Folha de S. Paulo
Neste mês da consciência negra, convido
todos à reflexão sobre o que é ser negro no Brasil contemporâneo
Sempre me surpreendo quando uma pessoa
negra afirma que nunca sofreu preconceito ou discriminação racial no Brasil.
Não foi diferente quando soube do relato de uma mulher preta —a primeira a
ocupar um alto posto numa instituição hierarquizada e historicamente comandada
por homens brancos— que disse nunca ter enfrentado barreiras de raça ou de
gênero para chegar aonde está.
Gostaria de poder acreditar. Mas, por mais
que me esforce para respeitar a perspectiva do outro, esse me parece um feito
impossível.
Especialmente diante das fartas e escandalosas evidências de racismo estrutural, institucional e sistêmico cada vez mais corriqueiras no nosso cotidiano.

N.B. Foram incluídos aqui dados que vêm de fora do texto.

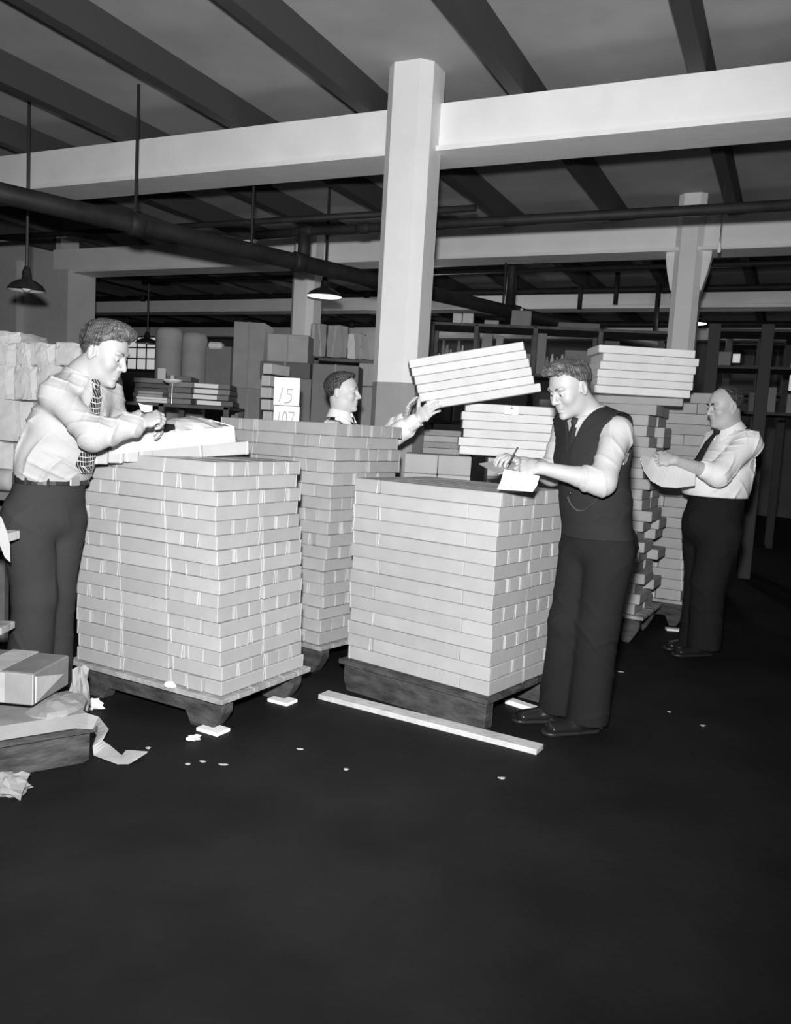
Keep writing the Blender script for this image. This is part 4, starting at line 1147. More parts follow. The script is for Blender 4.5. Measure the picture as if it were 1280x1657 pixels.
def face_parts(H, root, org, brow=m_brow, brow_w=1.0):
    m = float(H.sc.mean())
    for y in (-1, 1):
        mb = MB(); c = H.p(.0800, y * .031, .0062); n = 10
        v = []; f = []
        for i in range(n + 1):
            th = math.pi * i / n
            for k in range(2 * n):
                ph = math.pi * k / n; v.append(c + H.R @ (np.array([math.cos(th), math.sin(th) * math.cos(ph), math.sin(th) * math.sin(ph)]) * .0128 * m))
        for i in range(n):
            for k in range(2 * n): f.append((i * 2 * n + k, i * 2 * n + (k + 1) % (2 * n), (i + 1) * 2 * n + (k + 1) % (2 * n), (i + 1) * 2 * n + k))
        eye = part('eye', MB().add(v, f), m_eye, root, smooth=True)
        d = unit(np.array([.86, -y * .02, -.35])); a = c + H.R @ d * .0105 * m; b = c + H.R @ d * .0136 * m
        link('iris', MB().tube([a, b], [.0066 * m, .0045 * m], 12).mesh('iris', org, True), m_iris, eye)
        pts = [H.p(.099, y * .012, .026), H.p(.101, y * .022, .0325), H.p(.0965, y * .036, .0325), H.p(.083, y * .050, .026)]
        part('eyebrow', MB().tube(pts, [.003 * m * brow_w, .0042 * m * brow_w, .0038 * m * brow_w, .0015 * m], 8), brow, root, smooth=True)
    part('mouth', MB().tube([H.p(.0905, -.019, -.0655), H.p(.0985, -.008, -.0642), H.p(.0985, .008, -.0642), H.p(.0905, .019, -.0655)], [.0014, .0026, .0026, .0014], 8), m_lip, root, smooth=True)
def hair(H, root, org, m, line, grow=.012, extra=(), seed=0, flow=0.0, name='hair'):
    lo = H.o - .17; hi = H.o + .20
    F = grid(lo, hi, .0032); R_ = H.R; g = grow
    F.ell(H.p(-.010, 0, .047), (np.array([.097, .075, .080]) + g) * H.sc, R_, 0)
    F.ell(H.p(.030, 0, .022), (np.array([.060, .064, .078]) + g * .55) * H.sc, R_, .02)
    for c, r, k in extra: F.ell(H.p(*c), np.array(r) * H.sc, R_, k)
    xs_, zs_ = zip(*line)
    def keep(X, Y, Zz):
        x, y, z = H.loc(X, Y, Zz)
        return (np.interp(x, xs_, zs_) - z + .006 * np.sin(y * 90 + seed) * (np.abs(y) > .03)) * .7
    F.cut(keep)
    def wr(X, Y, Zz):
        x, y, z = H.loc(X, Y, Zz)
        return .0016 * np.sin(260 * y + 40 * x + 25 * np.sin(30 * x + seed)) * (z > .02) + .0012 * np.sin(240 * (z - x * .6) + 18 * np.sin(40 * y + seed))
    F.wrinkle(wr)
    return link(name, F.mesh(name, org), m, root)
def hand(F, wrist, fingers, back, thumb_side, curl=(.4, .5, .5), sc=1.0, spread=.06, thumb=(.55, .75, -.35), thumb_bend=.3, k=.006, curls=None):
    """fingers: direction of the fingers; back: normal of the back of the hand; thumb_side: +1 / -1 along cross(back, fingers)"""
    x = unit(fingers); z = unit(np.array(back, float) - x * (np.array(back, float) @ x)); y = np.cross(z, x) * thumb_side
    w = np.array(wrist, float)
    def q(a, b, c): return w + (x * a + y * b + z * c) * sc
    F.ecap(q(-.01, 0, 0), q(.045, 0, 0), (.027 * sc, .019 * sc), (.040 * sc, .016 * sc), y, .012)
    F.ecap(q(.045, 0, 0), q(.082, -.002, .002), (.040 * sc, .016 * sc), (.041 * sc, .0125 * sc), y, .012)
    F.ell(q(.030, .026, -.010), (.026 * sc, .018 * sc, .016 * sc), np.array([x, y, z]).T, .012)
    for i, (by, L_) in enumerate(((.0295, .074), (.0100, .083), (-.0100, .077), (-.0285, .060))):
        cu = curls[i] if curls else curl
        p = q(.084 - .004 * abs(i - 1), by, .002); a = 0; ang = spread * (1.2 - i * .8)
        d0 = unit(x * math.cos(ang) + y * math.sin(ang)); r = .0098 * sc * (1 if i < 3 else .88)
        F.ell(p, (r * 1.15,) * 3, None, k)
        for sgm, fr in enumerate((.44, .31, .25)):
            a += cu[sgm]; d = d0 * math.cos(a) - z * math.sin(a); e = p + d * L_ * fr * sc
            F.cap(p, e, r, r * .90, k * .6); p = e; r *= .90
    b0 = q(.022, .030, -.008); t = unit(x * thumb[0] + y * thumb[1] + z * thumb[2]); b1 = b0 + t * .036 * sc
    t2 = unit(t * math.cos(thumb_bend) + (x * .8 - y * .2) * math.sin(thumb_bend)); b2 = b1 + t2 * .030 * sc; b3 = b2 + unit(t2 + x * .2) * .025 * sc
    F.cap(b0, b1, .0135 * sc, .0115 * sc, .010); F.cap(b1, b2, .0112 * sc, .0105 * sc, .005); F.cap(b2, b3, .0105 * sc, .0085 * sc, .004)
    return q
def folds(a, b, amp, freq, seed=0):
    """creased cloth: thin soft ridges in two slanting families, fading in and out"""
    def fn(X, Y, Zz):
        w1 = np.sin(X * 11 + Zz * 7 + seed) + .7 * np.sin(Y * 13 - Zz * 9 + seed * 1.7); w2 = np.sin(X * 8 - Y * 10 + seed * 2.3) + .6 * np.sin(Zz * 15 + seed)
        r1 = 1 - np.abs(np.sin(.5 * freq * (X * a[0] + Y * a[1] + Zz * a[2]) + 1.3 * w1))
        r2 = 1 - np.abs(np.sin(.5 * freq * 1.3 * (X * b[0] + Y * b[1] + Zz * b[2]) + 1.5 * w2))
        m1 = np.clip(.5 + .7 * np.sin(X * 15 + Y * 9 + Zz * 12 + seed), 0, 1); m2 = np.clip(.5 + .7 * np.sin(-X * 13 + Y * 11 + Zz * 17 + 2 * seed), 0, 1)
        return -amp * (r1 ** 3 * m1 + .8 * r2 ** 3 * m2) + amp * .35
    return fn
def seg(a, b, t): return np.array(a) + (np.array(b) - np.array(a)) * t
def shoe(root, ankle, toe_dir, L_=.285, name='shoe', z0=0.0):
    d = unit([toe_dir[0], toe_dir[1], 0]); l = np.array([-d[1], d[0], 0]); c = np.array([ankle[0], ankle[1], z0])
    F = grid(c - .26, c + np.array([.26, .26, .16]), .0055)
    o = c - d * .055
    F.ecap(o + d * .03 + UP * .045, o + d * .12 + UP * .042, (.036, .040), (.042, .036), l, .02)
    F.ecap(o + d * .12 + UP * .036, o + d * (L_ - .045) + UP * .030, (.044, .034), (.043, .024), l, .02)
    F.cap(o + d * .05 + UP * .05, o + d * .06 + UP * .11, .040, .040, .02)
    F.cut(lambda X, Y, Zz: (z0 + .012) - Zz + 0 * X)
    up_ = link(name, F.mesh(name, root.location), m_shoe, root)
    F = grid(c - .26, c + np.array([.26, .26, .06]), .005)
    F.ecap(o + d * .028 + UP * .01, o + d * .12 + UP * .01, (.037, .05), (.040, .05), l, .01)
    F.ecap(o + d * .12 + UP * .01, o + d * (L_ - .043) + UP * .01, (.042, .05), (.046, .05), l, .01)
    F.cut(lambda X, Y, Zz: np.maximum(z0 + .001 - Zz, Zz - (z0 + .018)) + 0 * X)
    link('sole', F.mesh('sole', root.location), m_leather, up_)
    mb = MB()
    for k in range(4):
        a = o + d * (.115 + .014 * k) + UP * (.078 - .006 * k); mb = MB().tube([a - l * .018, a + UP * .004, a + l * .018], .0025, 6)
        link('lace', mb.mesh('lace', root.location), m_leather, up_)
def ribbon_part(name, pts, ws, lat, thick, m, root):
    """flat strip following pts, width along lat"""
    v = []; f = []; pts = [np.array(p, float) for p in pts]
    for i, (p, w_) in enumerate(zip(pts, ws)):
        d = unit(pts[min(i + 1, len(pts) - 1)] - pts[max(i - 1, 0)]); l = unit(np.array(lat) - d * (np.array(lat) @ d)); n = np.cross(d, l)
        v += [p - l * w_ / 2, p + n * thick * .7, p + l * w_ / 2, p - n * thick * .7]
    for i in range(len(pts) - 1):
        o = i * 4
        for k in range(4): f.append((o + k, o + (k + 1) % 4, o + 4 + (k + 1) % 4, o + 4 + k))
    f += [(3, 2, 1, 0), tuple(len(v) - 4 + k for k in range(4))]
    return part(name, MB().add(v, f), m, root)
def collar(root, N, nb, lat, fwd, m, r=.068, h=.04, name='collar', open_=.5):
    """turned-down collar round the neck base N, opening to the front"""
    ax_ = unit(np.array(nb) - np.array(N)); f = unit(np.array(fwd) - ax_ * (np.array(fwd) @ ax_)); l = np.cross(ax_, f); v = []; fc = []; n = 26
    for i in range(n + 1):
        a = open_ * .5 + (2 * math.pi - open_) * i / n; c_ = f * math.cos(a) + l * math.sin(a); fr = max(0, math.cos(a)) ** 3
        top = np.array(N) + c_ * (r + .002) + ax_ * (h * .9 - .020 * fr); out = np.array(N) + c_ * (r + .026 + .012 * fr) + ax_ * (-h * .25 - .040 * fr)
        inn = np.array(N) + c_ * (r - .006) + ax_ * (-h * .4)
        v += [inn, top - c_ * .006, top, out, out - c_ * .006]
    for i in range(n):
        for k in range(5): fc.append((i * 5 + k, i * 5 + (k + 1) % 5, (i + 1) * 5 + (k + 1) % 5, (i + 1) * 5 + k))
    fc += [(4, 3, 2, 1, 0), tuple(n * 5 + k for k in range(5))]
    return part(name, MB().add(v, fc), m, root, smooth=False)
class Torso:
    def __init__(s, pel, waist, chest, sh, neck, lat): s.pel, s.waist, s.chest, s.sh, s.neck, s.lat = map(np.array, (pel, waist, chest, sh, neck, lat))
def torso(F, T, rs, ls, o=0.0, belly=0.0, w=1.0, lower=True, sh_r=.050):
    F.ecap(T.sh - (T.sh - T.chest) * .15, T.chest, (.135 * w + o, .085 + o), (.158 * w + o, .112 + o), T.lat, .03)
    F.ecap(T.chest, T.waist, (.158 * w + o, .112 + o), (.142 * w + o, .105 + belly + o), T.lat, .04)
    F.cap(rs, T.sh, sh_r + o, .070 + o, .05); F.cap(ls, T.sh, sh_r + o, .070 + o, .05)
    if lower: F.ecap(T.waist, T.pel, (.142 * w + o, .105 + belly + o), (.160 * w + o, .110 + belly * .5 + o), T.lat, .04)
def body(root, lo, hi, h, fine_z, T, rs, re, rw, ls, le, lw, hipR, kneeR, ankR, hipL, kneeL, ankL, H, headkw, hands, skin, belly=0, w=1.0):
    F = grid(lo, hi, h, fine_z)
    torso(F, T, rs, ls, 0, belly, w)
    F.cap(T.sh, T.neck, .064, .058 + headkw.get('stout', 0) * .012, .03); F.cap(T.neck, H.p(-.022, 0, -.035), .058 + headkw.get('stout', 0) * .014, .056 + headkw.get('stout', 0) * .012, .03)
    for s_, e_, w_ in ((rs, re, rw), (ls, le, lw)):
        F.cap(s_, e_, .052, .041, .03); F.cap(e_, seg(e_, w_, .35), .041, .042, .02); F.cap(seg(e_, w_, .35), w_, .042, .027, .02)
    for a, b, c in ((hipR, kneeR, ankR), (hipL, kneeL, ankL)):
        F.cap(a, b, .082, .054, .03); F.cap(b, seg(b, c, .35), .054, .052, .02); F.cap(seg(b, c, .35), c, .052, .036, .02)
        F.cap(c, np.array(c) + UP * -.02, .036, .03, .02)
    head(F, H, **headkw)
    for args, kw in hands: hand(F, *args, **kw)
    return link('body', F.mesh('body', root.location), skin, root)
def trousers(root, T, hips, knees, anks, m, rt=.105, rk=.083, rh=.082, bulge=None, w=1.0, belly=0.0, top=None, h=.0065, hem=.045, seed=1, amp=.004):
    allp = np.array([T.pel, T.waist, *hips, *knees, *anks]); lo = allp.min(0) - .26; hi = allp.max(0) + .26; lo[2] = max(lo[2], hem - .02)
    F = grid(lo, hi, h)
    F.ecap(T.waist, T.pel, (.155 * w, .122 + belly), (.172 * w, .130 + belly * .6), T.lat, .03)
    for a, b, c in zip(hips, knees, anks):
        F.cap(a, b, rt, rk, .03); F.cap(b, np.array([c[0], c[1], hem]), rk, rh, .03)
    if bulge is not None:
        for c, r in bulge: F.ell(c, r, None, .05)
    def fl(X, Y, Zz): return folds((.8, .3, .5), (-.5, .6, .6), amp * 1.5, 55, seed)(X, Y, Zz)
    F.wrinkle(fl)
    tz = (T.waist[2] if top is None else top)
    n = unit(T.waist - T.pel)
    F.cut(lambda X, Y, Zz: np.maximum(hem - Zz, (X - T.waist[0]) * n[0] + (Y - T.waist[1]) * n[1] + (Zz - tz) * n[2]) + 0 * X)
    return link('trousers', F.mesh('trousers', root.location), m, root)
def cuffed_sleeve(F, s_, e_, t_end, r0, r1, r2, w_):
    F.cap(s_, e_, r0, r1, .03); F.cap(e_, seg(e_, w_, t_end), r1, r2, .03)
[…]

Salvo algum caso absolutamente excepcional
de "vida isolada e protegida" (que desconheço), não há homem ou
mulher preto ou pardo que chegue à vida adulta incólume aos efeitos nocivos e
degradantes do racismo no Brasil.
Por isso é preciso reconhecer e prezar o
simbolismo e a força embutidos na presença de todo e cada negro que ascende
social e culturalmente. Tratam-se de referências, exemplos de pertencimento, provas vivas de que
temos o direito e a capacidade de ser e estar onde quisermos. Sobretudo
numa sociedade machista e que se organizou a partir de uma lógica baseada num
conceito de hierarquia racial que deprecia o que está distante do eurocentrismo
e nega oportunidades diariamente à maioria da população, que é preta e parda.
Na obra "Tornar-se Negro", a
psiquiatra e psicanalista Neusa Santos Souza aponta o quanto é emocionalmente
doloroso ser negro em uma sociedade de hegemonia branca. A ponto de alguns
introjetarem o "padrão branco" como único caminho de mobilidade,
adotando estratégias para ascensão cujo preço é a negação e o apagamento da
própria identidade.
Neste novembro de 2022, mês da consciência
negra, convido todos à reflexão sobre o que é ser negro no Brasil
contemporâneo. Reconhecer-se negro é libertador.
Conheço uma cantora que disse não ter vivido nenhum caso de racismo para contar,eu acho difícil.